Ando ali pela página 150 – portanto, ainda há um bom caminho a percorrer.

A sensação é a de que leio um texto inédito – e, a cada página, mais revelador desses tempos tão fugazes e destrambelhados.

Lançada originalmente em 1967, só fui tomar conhecimento da obra ali pelo início dos anos 70.

Era estudante de jornalismo na USP, trabalhava no Grupo Escolar Jardim Moreira em Guarulhos, morava no Ipiranga.

Bem diferente da saga dos Buendía, a minha era percorrer esse diversificado trajeto. Vivia no busão. Subia de um, descia, pegava outro. Quatro para ir. Quatro para voltar. Ao todo, oito por dia.

No sacolejo do ônibus, as lutas da trama, confesso, me eram bem mais próximas.

Me identificava com o propósito dos revolucionários.

Vivíamos um período ditatorial, é bem verdade.

Lá (na trama) como cá (na vida real), sabíamos quem era nosso inimigo.

E de que lado estávamos.

Não tenho dúvida que a idade, os sonhos, as expectativas e o próprio desconforto sobre rodas tinham influência decisiva no envolvimento que me propiciava a leitura.

Quando estive, anos atrás, em Cartagena das Índias, fui conhecer no Centro Histórico a bela casa (foto) de Gabriel García Marquez (1927/2014).

Ele ainda estava vivo – e vi um grupo de turistas (americanos, talvez), com o livro na mão em busca de um autógrafo.

Os nativos desestimulavam qualquer esperança dos incautos:

– A casa é, na verdade, uma fortaleza. Gabo anda muito doente.
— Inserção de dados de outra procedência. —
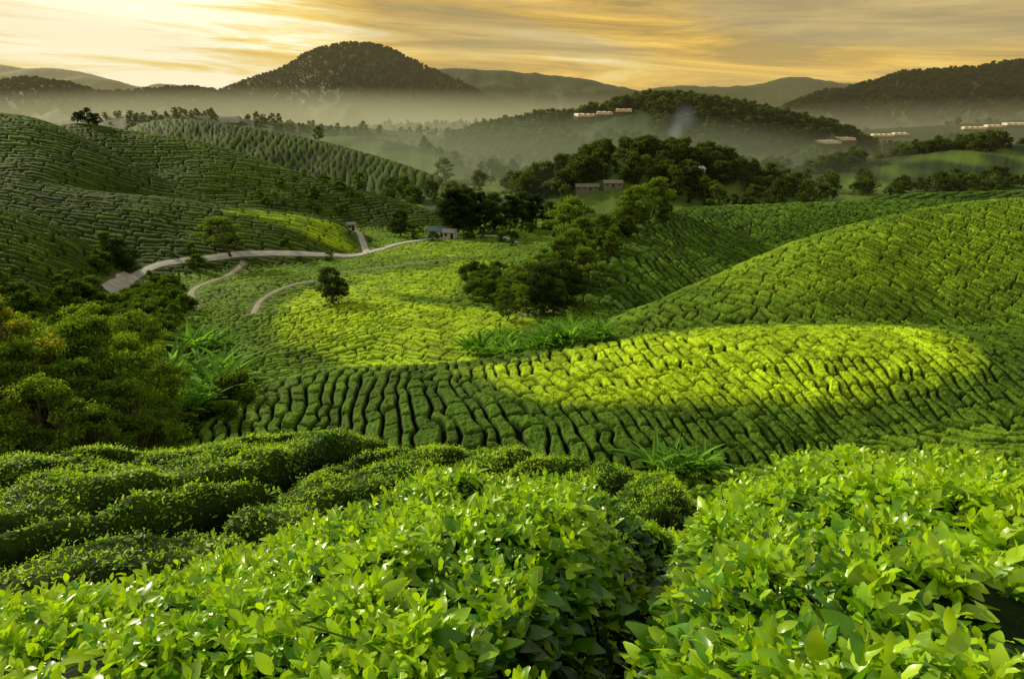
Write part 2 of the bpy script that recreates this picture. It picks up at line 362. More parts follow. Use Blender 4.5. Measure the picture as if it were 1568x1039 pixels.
def shoots(xs,ys,zs,nl,size,tms,bright=0.,tone=None):
    n=len(xs); parts=[]
    if tone is None: tone=fbm(xs/.5,ys/.5,2,31)
    tone=tone+.35*(rng.random(n)-.5)+bright
    tilt=rng.normal(0,.34,(n,3)); tilt[:,2]=1; ax=unit(tilt)
    ph=rng.random(n)*6.28
    hgt=.01+.10*rng.random(n)**1.5
    ssz=rng.uniform(.6,1.3,n)
    for k in range(nl):
        f=k/(nl-1.)
        th=ph+k*2.4+rng.normal(0,.35,n)
        el=np.radians(66-80*f)+rng.normal(0,.32,n)
        rad=np.stack([np.cos(th),np.sin(th),0*th],1)
        A=rad*np.cos(el)[:,None]+ax*np.sin(el)[:,None]
        Nn=-rad*np.sin(el)[:,None]+ax*np.cos(el)[:,None]+rng.normal(0,.38,(n,3))
        P=np.c_[xs,ys,zs]+ax*((hgt*(1-f*1.2))-.06*f*rng.random(n))[:,None]+rad*(.012*f)
        S=size*ssz*(.45+.62*min(1,f*1.6))*rng.uniform(.7,1.3,n)
        w=np.clip((1-f)*1.05+ (tone-.5)*1.8+rng.normal(0,.16,n),0,1)[:,None]
        C=np.where(w>.5,MIDL*(1-(w-.5)*2)+YOUNG*(w-.5)*2,MATURE*(1-w*2)+MIDL*w*2)*rng.uniform(.75,1.25,n)[:,None]
        tm=tms[k%len(tms)]
        parts.append(place_leaves(P,A,Nn,S,C,tm))
    return joinm(parts)
n=27000
y=.55+4.2*rng.random(n)**.66; x=(rng.random(n)*2-1)*1.0*y
z,lid,m,c=samp(x,y)
keep=(lid==ID['N']); x,y,z=x[keep],y[keep],z[keep]
hb=vnoise(x/.22,y/.22,22)
keep=(dpath(x,y,GAP)>.06+.06*rng.random(len(x)))&(fbm(x/.2,y/.2,2,61)>.27)&(rng.random(len(x))<.35+hb*1.2); x,y,z,hb=x[keep],y[keep],z[keep],hb[keep]
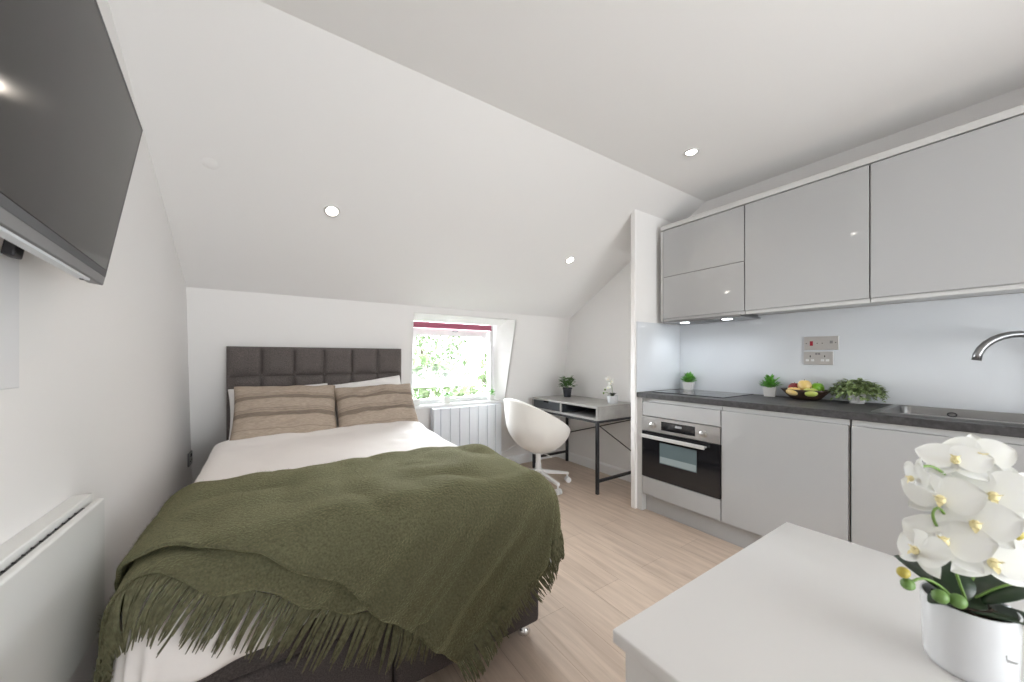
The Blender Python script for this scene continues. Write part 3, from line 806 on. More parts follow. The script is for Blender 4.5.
# orchid pieces (shared by both orchids)
def flower(b, bl, c, face, size, rollx=0.0):
    """phalaenopsis flower: 3 sepals + 2 broad petals into b, lip into bl."""
    f = Vector(face).normalized(); up = Vector((0,0,1)); r = f.cross(up)
    if r.length < 1e-3: r = Vector((1,0,0))
    r.normalize(); up = r.cross(f).normalized() * -1
    if up.z < 0: up = -up
    c = Vector(c)
    def petal(ang, L, W, back, cup):
        d = (r*sin(ang) + up*cos(ang)); sd = d.cross(f).normalized()
        nu, nv = 6, 6; rows = []
        for i in range(nu+1):
            t = i/nu
            ww = W*.5*(sin(pi*min(1., .10+.90*t**.75))**.55 if t < 1 else 0.05)
            row = []
            for j in range(nv+1):
                s_ = 2*j/nv-1
                p = c + d*(L*t) + sd*(ww*s_) - f*(back*t*t*L) + f*(cup*(s_*s_)*ww*.4) + f*(.06*L*sin(3*s_+5*t)*t*.5)
                row.append(b.bm.verts.new(p))
            rows.append(row)
        for i in range(nu):
            for j in range(nv): b.bm.faces.new((rows[i][j], rows[i+1][j], rows[i+1][j+1], rows[i][j+1]))
    R = size/2
    for k, a in enumerate((0, radians(128), radians(-128))): petal(a+rollx, R*.98, R*.72, .14, .2)
    c = c + f*(.004)
    for a in (radians(72), radians(-72)): petal(a+rollx, R*1.02, R*1.25, .05, .15)
    # lip
    base = c + f*(.006)
    bl.ball(tuple(base - up*R*.12), R*.13, (1, 1, 1.25), 10)
    for sgn in (-1, 1):
        bl.leaf(base - up*R*.1, r*sgn*.8 + f*.8 - up*.1, R*.22, R*.20, .5, -.4, 3)
    bl.leaf(base - up*R*.15, f*.9 - up*.8, R*.26, R*.16, .3, .3, 3)

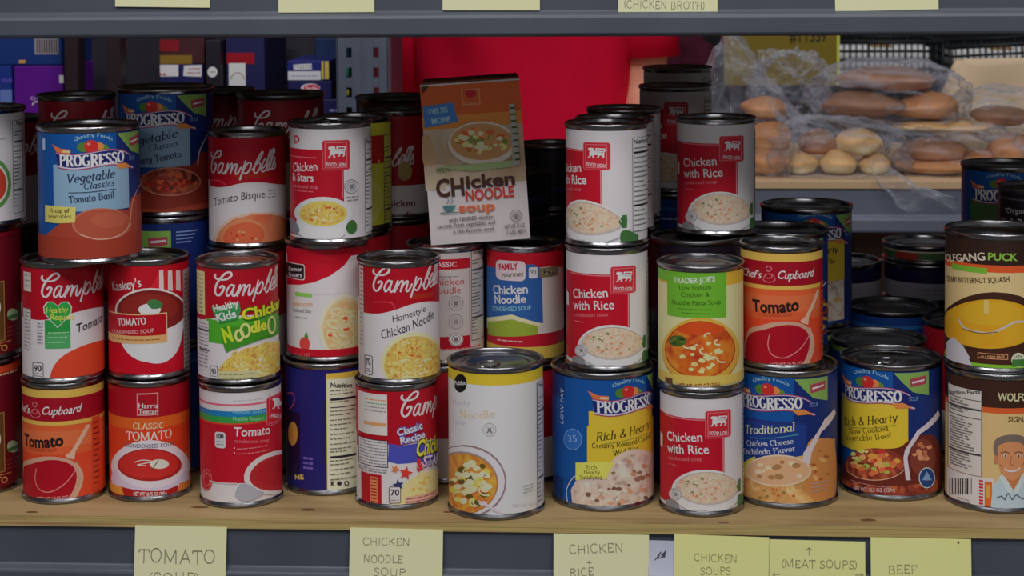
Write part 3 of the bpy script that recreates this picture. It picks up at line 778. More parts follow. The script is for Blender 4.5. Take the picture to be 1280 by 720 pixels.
def d_kaskey(D):
    D.bg((166, 14, 30)); D.band(440, 500, (176, 12, 32))
    D.poly([(185, 366), (196, 345), (200, 336), (232, 338), (236, 362), (212, 362)], (186, 30, 40))
    for i, x in enumerate((196, 207, 217, 227)): D.poly([(x + 3, 338), (x + 8, 338), (x + 9, 364), (x + 3, 362)], (196, 176, 176))
    D.text("Kaskey's", (141, 363), (177, 358), 11.5, (218, 206, 208), bold=0.012, bend=-1)
    D.ell(188, 418, 38, 35, (196, 196, 200)); D.poly([(148, 395), (230, 395), (229, 410), (222, 438), (205, 453), (182, 452), (160, 436)], (192, 192, 196), True)
    D.ell(189, 387, 45, 27, (204, 190, 186)); D.ell(189, 388, 43, 25.5, (110, 26, 24)); D.ell(188, 384, 36, 17, (126, 34, 28))
    D.ell(187, 387, 14, 7.5, (206, 202, 196)); D.poly([(184, 378), (192, 374), (202, 378), (202, 384), (190, 386)], (58, 110, 62), True)
    D.rect(136, 392.5, 209, 430, (204, 160, 110)); D.rect(136, 394, 207.5, 420, (160, 12, 28)); D.rect(136, 420, 207.5, 428.5, (206, 150, 96))
    D.pen('TOMATO', (148, 406.5), (183, 405), 8.5, (222, 206, 200), .17, .07, .08); D.text('CONDENSED SOUP', (141, 416), (193, 415), 4.6, (210, 150, 150), bold=0.01); D.small(141, 200, 425, (140, 80, 40))
    D.rect(229, 335, 238, 478, (140, 130, 128))
    for i in range(22): D.small(230, 237.5, 342 + i * 5.8, (50, 44, 48))
    D.small(150, 170, 467, (120, 10, 26))

def d_blue_side(D):      # dark blue can turned to its nutrition panel
    D.bg((30, 26, 92)); D.poly([(358, 505), (366, 515), (375, 516), (375, 595), (358, 595)], (30, 16, 50)); D.ell(366, 542, 6, 15, (176, 130, 60)); D.line([(358, 492), (366, 492), (368, 502), (362, 512)], 2, (150, 60, 90), True)
    D.text('NE', (369, 599), (380, 599), 5.5, (190, 160, 70), bold=0.03)
    for i in range(3): D.small(379, 391, 573 + i * 6, (96, 80, 150), 3)
    D.rect(408, 465, 458, 613, (200, 160, 60)); D.rect(409, 472, 458, 612, (204, 200, 170))
    D.text('Nutrition', (413, 484), (440, 484), 5.4, INK, bold=0.035)
    for y, w in ((496, 3), (507, 1.2), (568, 3)): D.rect(413, y, 456, y + w, INK)
    for i, y in enumerate((488, 492, 502, 513, 518, 524, 530, 536, 542, 548, 554, 560, 564, 575, 580, 586, 592, 598)): D.small(413, 434 + (i * 7) % 12, y, (100, 98, 84), 1.3)
    D.text('K', (413.5, 607), (419, 607), 5.5, INK, bold=0.04); D.ell(424, 604, 3, 2.6, INK); D.line(arc(433, 604, 2.5, 2.6, 0, 360, 12), 1.2, INK)

def d_grocer_noodle(D):      # red and white chicken noodle
    D.bg(W); D.band(D.top - 20, 322, (170, 14, 34)); D.band(437, 460, (170, 14, 34))
    D.poly([(359, 312), (449, 312), (440, 318), (430, 332), (412, 345), (392, 353), (375, 356), (359, 355)], (172, 14, 34))
    D.rrect(357, 329, 381, 349, 3, (190, 170, 170)); D.rrect(358, 330, 380, 348, 3, (34, 26, 30))
    D.text('Corner', (361, 338), (378, 339), 5, W, bold=0.02); D.text('Grocery', (361, 345), (378, 346), 5, W, bold=0.02)
    D.rect(369, 366, 390, 371, (120, 176, 80)); D.rect(391, 367, 425, 368, (180, 160, 160)); D.text('chicken noodle', (366, 382), (391, 383), 6, (206, 140, 96), bold=0.01); D.text('Condensed Soup', (366, 389), (389, 391), 4.8, (90, 90, 96)); D.small(369, 384, 397, GREY)
    D.ell(432, 410, 34, 42, (204, 190, 172)); D.ell(434, 411, 31, 38, (214, 176, 130)); D.ell(434, 412, 29, 35, (200, 160, 112))
    D.bits(434, 412, 26, 32, 34, [(224, 202, 164), (206, 178, 128), (216, 186, 140)], (2.5, 5), 51, 'noodle'); D.bits(430, 412, 22, 26, 4, [(204, 80, 50)], (2.4, 3.8), 52)
    D.poly([(376, 424), (382, 421), (387, 427), (386, 436), (380, 438), (375, 432)], (190, 60, 56), True); D.poly([(380, 423), (383, 413), (386, 423)], (80, 120, 60))
    D.band(437, 460, (170, 14, 34)); D.text('NET WT 10.5 OZ', (361, 445), (388, 446), 4.4, (196, 110, 116))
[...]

Mesmo quando está por aqui, é como se não estivesse.

Sempre me impressiona a força arrebatadora da Literatura, especialmente quando me defronto com um livro, como este Cem Anos de Solidão, que desafia o passar do tempo fatiado em sonhos e memórias, dramas e esperanças.

Úrsula, a mamãe coragem da trama, é hoje meu personagem preferido.

Antes, era o Coronel Aureliano.

Eu o via como um Che Guevara, nascido em Macondo.

Me ocorre que as últimas décadas tenham nos distanciado deste aprendizado vital: ler a vida em grandes obras que se fazem eternas. Até porque revelam a humanidade à Humanidade diante da jornada que, por mais que se pense diferente, modernosa e coisa e tal, é a mesma desde que o mundo é mundo: luta-se pela sobrevivência.

Tem razão o Coronel Aureliano Buendía:

Em busca de um suposto Poder e notoriedade, trava-se uma luta enganosa, efêmera que “não significa nada pra ninguém”.